Do this -> Include the line containing "from mathutils import Vector, Matrix" and all lines before it, repeated exactly from the listing below, without pictures.

Listed entries ->
########################################
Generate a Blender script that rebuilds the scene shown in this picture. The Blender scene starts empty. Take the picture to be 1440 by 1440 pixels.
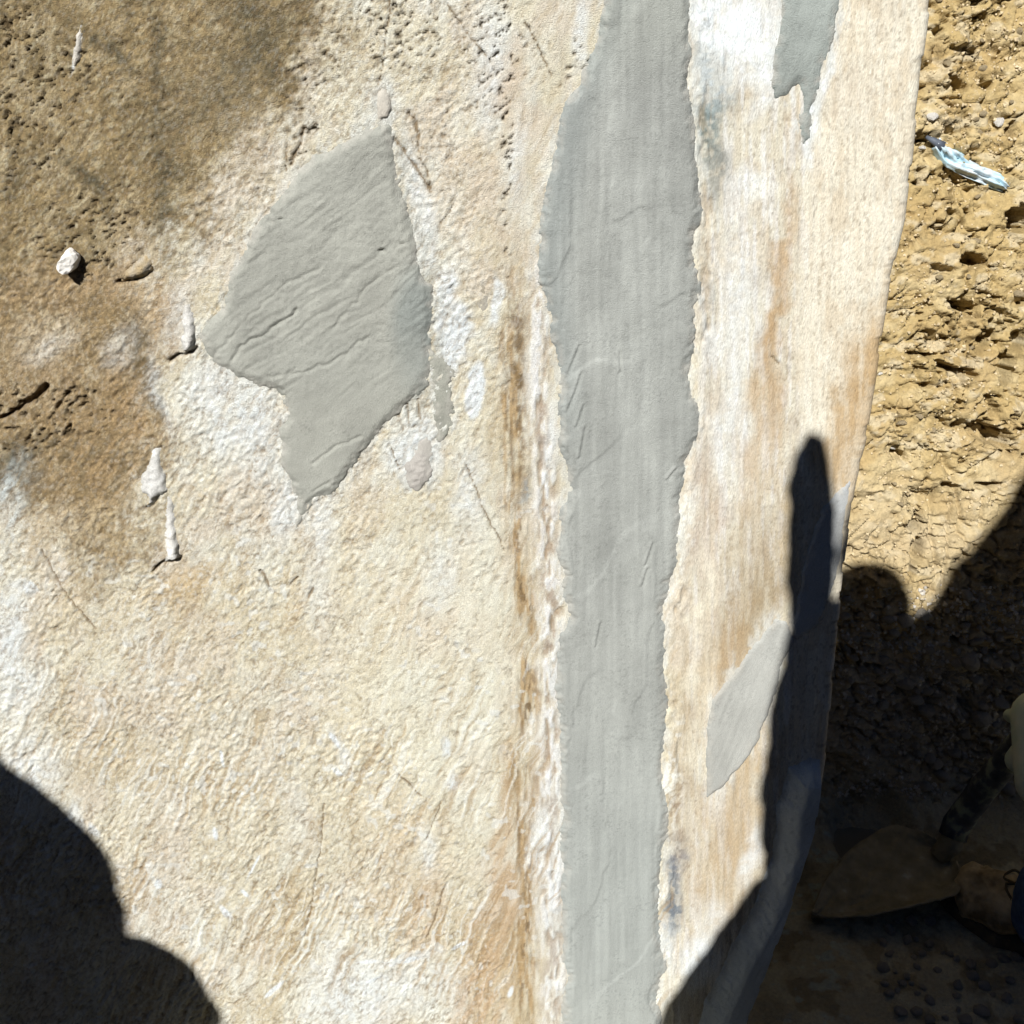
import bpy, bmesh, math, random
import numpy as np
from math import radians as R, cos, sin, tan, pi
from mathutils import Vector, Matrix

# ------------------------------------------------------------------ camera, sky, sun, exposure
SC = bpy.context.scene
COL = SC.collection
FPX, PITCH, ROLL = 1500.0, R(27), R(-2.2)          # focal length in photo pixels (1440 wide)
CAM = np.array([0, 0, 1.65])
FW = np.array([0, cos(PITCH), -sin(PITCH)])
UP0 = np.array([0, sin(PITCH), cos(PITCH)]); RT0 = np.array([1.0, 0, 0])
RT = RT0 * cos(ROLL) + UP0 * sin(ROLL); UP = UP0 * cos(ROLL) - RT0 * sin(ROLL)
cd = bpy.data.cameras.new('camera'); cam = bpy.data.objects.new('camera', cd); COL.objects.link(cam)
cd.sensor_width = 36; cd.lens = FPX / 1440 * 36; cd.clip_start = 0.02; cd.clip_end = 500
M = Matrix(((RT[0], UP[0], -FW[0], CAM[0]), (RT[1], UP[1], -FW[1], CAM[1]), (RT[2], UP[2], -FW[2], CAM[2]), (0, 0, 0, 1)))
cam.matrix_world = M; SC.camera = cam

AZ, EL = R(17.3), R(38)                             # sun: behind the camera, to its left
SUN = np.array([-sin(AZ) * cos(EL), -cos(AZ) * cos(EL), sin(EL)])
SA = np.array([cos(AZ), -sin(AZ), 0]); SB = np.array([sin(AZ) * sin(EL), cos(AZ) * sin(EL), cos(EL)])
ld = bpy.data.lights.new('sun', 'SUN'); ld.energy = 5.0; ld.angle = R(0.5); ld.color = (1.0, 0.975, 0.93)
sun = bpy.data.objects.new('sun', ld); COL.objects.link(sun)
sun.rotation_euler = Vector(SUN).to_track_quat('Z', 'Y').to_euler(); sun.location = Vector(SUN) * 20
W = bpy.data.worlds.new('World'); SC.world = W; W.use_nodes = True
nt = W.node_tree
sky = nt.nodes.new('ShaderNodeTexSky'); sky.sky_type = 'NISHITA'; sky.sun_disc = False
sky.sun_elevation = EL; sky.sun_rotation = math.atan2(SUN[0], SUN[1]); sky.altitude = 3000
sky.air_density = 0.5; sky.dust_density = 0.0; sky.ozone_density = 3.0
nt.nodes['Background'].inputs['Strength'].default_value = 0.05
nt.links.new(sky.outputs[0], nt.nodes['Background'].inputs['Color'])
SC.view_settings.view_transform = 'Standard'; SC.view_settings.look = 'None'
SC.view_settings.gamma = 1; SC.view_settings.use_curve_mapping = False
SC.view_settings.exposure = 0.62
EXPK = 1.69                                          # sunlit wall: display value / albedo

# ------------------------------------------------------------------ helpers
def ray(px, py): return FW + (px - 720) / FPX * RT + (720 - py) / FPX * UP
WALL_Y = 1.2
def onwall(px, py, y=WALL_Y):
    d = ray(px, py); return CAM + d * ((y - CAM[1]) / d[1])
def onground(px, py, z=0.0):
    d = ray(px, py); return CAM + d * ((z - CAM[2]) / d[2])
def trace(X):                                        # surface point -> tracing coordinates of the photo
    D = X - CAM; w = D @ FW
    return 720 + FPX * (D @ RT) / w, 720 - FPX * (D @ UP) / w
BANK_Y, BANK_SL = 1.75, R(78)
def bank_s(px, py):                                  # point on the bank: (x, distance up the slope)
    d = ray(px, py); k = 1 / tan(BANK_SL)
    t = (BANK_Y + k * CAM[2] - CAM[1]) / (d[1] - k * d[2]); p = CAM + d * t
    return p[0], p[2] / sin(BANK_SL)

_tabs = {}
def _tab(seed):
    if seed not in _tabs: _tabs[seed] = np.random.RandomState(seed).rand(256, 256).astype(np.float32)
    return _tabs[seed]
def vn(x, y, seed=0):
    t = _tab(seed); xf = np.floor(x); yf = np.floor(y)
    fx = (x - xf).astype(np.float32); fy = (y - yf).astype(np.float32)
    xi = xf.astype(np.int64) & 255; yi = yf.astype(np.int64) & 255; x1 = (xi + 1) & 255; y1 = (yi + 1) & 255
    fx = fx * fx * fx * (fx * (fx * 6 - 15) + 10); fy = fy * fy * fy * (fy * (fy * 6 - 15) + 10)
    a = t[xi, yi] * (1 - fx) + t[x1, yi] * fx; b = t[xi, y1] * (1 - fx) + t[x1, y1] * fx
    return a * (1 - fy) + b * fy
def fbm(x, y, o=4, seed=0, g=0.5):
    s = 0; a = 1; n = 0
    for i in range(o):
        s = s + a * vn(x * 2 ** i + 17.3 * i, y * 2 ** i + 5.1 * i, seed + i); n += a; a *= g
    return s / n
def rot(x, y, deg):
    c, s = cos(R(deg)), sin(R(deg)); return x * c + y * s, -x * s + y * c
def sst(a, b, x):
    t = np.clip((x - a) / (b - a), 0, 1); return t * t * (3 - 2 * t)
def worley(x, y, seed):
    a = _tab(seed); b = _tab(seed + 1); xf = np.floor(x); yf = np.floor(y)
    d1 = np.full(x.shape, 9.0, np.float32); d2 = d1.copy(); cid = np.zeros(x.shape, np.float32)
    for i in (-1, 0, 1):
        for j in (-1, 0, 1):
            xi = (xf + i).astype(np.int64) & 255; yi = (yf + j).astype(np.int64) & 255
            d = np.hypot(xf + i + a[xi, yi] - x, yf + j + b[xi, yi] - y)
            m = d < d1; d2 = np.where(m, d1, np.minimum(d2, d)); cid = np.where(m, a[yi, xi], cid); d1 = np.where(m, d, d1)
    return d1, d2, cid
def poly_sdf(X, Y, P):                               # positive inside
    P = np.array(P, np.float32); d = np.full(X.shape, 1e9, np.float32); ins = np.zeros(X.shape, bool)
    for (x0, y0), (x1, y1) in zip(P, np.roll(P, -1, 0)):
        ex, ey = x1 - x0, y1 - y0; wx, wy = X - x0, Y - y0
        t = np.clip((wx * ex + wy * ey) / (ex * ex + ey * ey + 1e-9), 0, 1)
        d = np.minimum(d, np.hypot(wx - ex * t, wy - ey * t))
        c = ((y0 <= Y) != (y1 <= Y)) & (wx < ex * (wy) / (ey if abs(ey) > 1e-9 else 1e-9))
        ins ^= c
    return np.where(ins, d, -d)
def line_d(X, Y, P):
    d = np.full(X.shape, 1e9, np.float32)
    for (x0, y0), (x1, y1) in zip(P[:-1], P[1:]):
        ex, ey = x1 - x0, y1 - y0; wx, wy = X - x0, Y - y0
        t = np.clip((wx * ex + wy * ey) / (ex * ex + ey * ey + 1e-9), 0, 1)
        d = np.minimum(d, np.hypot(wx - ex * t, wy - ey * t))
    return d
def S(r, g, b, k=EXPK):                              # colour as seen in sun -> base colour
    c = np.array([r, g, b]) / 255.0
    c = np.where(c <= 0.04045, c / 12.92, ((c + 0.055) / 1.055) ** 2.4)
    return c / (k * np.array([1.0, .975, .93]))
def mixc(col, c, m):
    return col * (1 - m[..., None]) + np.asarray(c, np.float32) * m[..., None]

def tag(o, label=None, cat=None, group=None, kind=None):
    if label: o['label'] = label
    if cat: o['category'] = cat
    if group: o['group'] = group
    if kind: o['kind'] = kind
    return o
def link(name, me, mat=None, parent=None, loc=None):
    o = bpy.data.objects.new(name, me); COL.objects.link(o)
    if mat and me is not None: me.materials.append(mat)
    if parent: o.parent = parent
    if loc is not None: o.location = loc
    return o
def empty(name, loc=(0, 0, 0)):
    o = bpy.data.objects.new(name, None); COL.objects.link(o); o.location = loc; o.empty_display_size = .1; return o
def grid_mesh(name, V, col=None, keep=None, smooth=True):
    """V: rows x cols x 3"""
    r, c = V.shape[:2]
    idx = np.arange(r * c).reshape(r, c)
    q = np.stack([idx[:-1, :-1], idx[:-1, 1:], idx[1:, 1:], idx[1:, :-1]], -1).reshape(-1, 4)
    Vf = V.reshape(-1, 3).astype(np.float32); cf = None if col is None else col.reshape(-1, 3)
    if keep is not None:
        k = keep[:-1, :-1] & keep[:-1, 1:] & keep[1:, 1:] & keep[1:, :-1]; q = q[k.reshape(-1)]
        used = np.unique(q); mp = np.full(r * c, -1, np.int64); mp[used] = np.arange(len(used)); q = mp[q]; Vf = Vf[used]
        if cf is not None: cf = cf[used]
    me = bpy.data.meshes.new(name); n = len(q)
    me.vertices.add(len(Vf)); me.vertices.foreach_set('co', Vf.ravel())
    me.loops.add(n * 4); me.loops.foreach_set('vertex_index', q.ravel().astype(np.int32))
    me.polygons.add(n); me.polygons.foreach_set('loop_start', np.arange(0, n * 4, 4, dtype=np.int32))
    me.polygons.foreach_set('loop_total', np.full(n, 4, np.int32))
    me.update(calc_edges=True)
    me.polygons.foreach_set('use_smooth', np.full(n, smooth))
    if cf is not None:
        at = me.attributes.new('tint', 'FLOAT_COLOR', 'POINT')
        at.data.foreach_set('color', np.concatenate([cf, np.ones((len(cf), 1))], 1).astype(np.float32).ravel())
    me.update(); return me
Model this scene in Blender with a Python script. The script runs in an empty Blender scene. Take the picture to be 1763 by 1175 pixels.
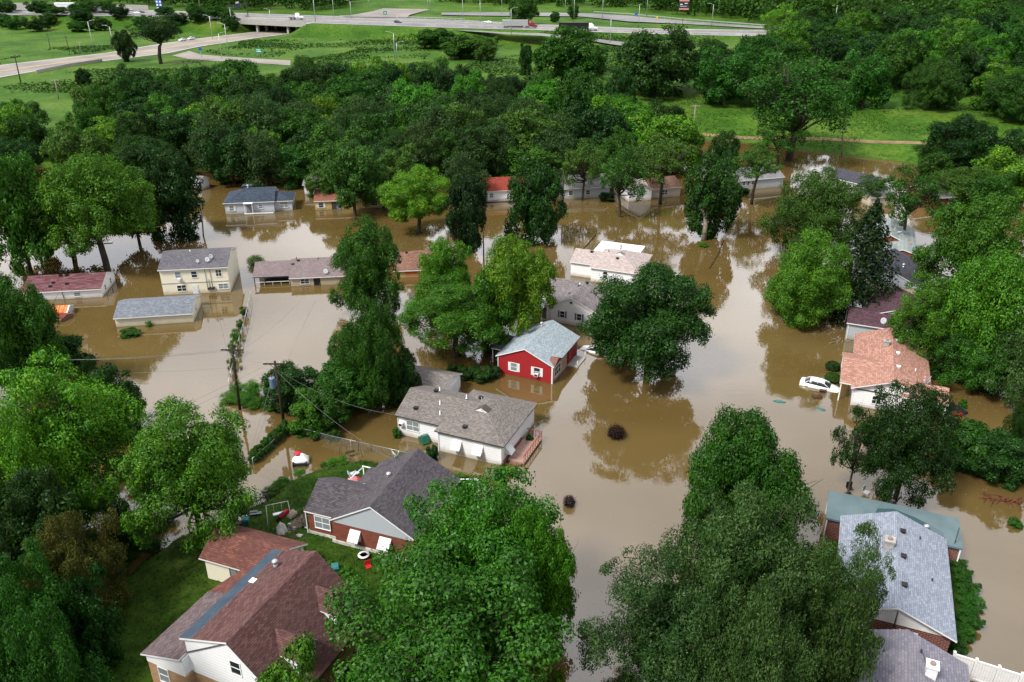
########################################
Exercise response ->
Generate a Blender script that rebuilds the scene shown in this picture. The Blender scene starts empty. Take the picture to be 1440 by 1440 pixels.
import bpy, bmesh, math, random
import numpy as np
from math import radians as R, cos, sin, tan, pi
from mathutils import Vector, Matrix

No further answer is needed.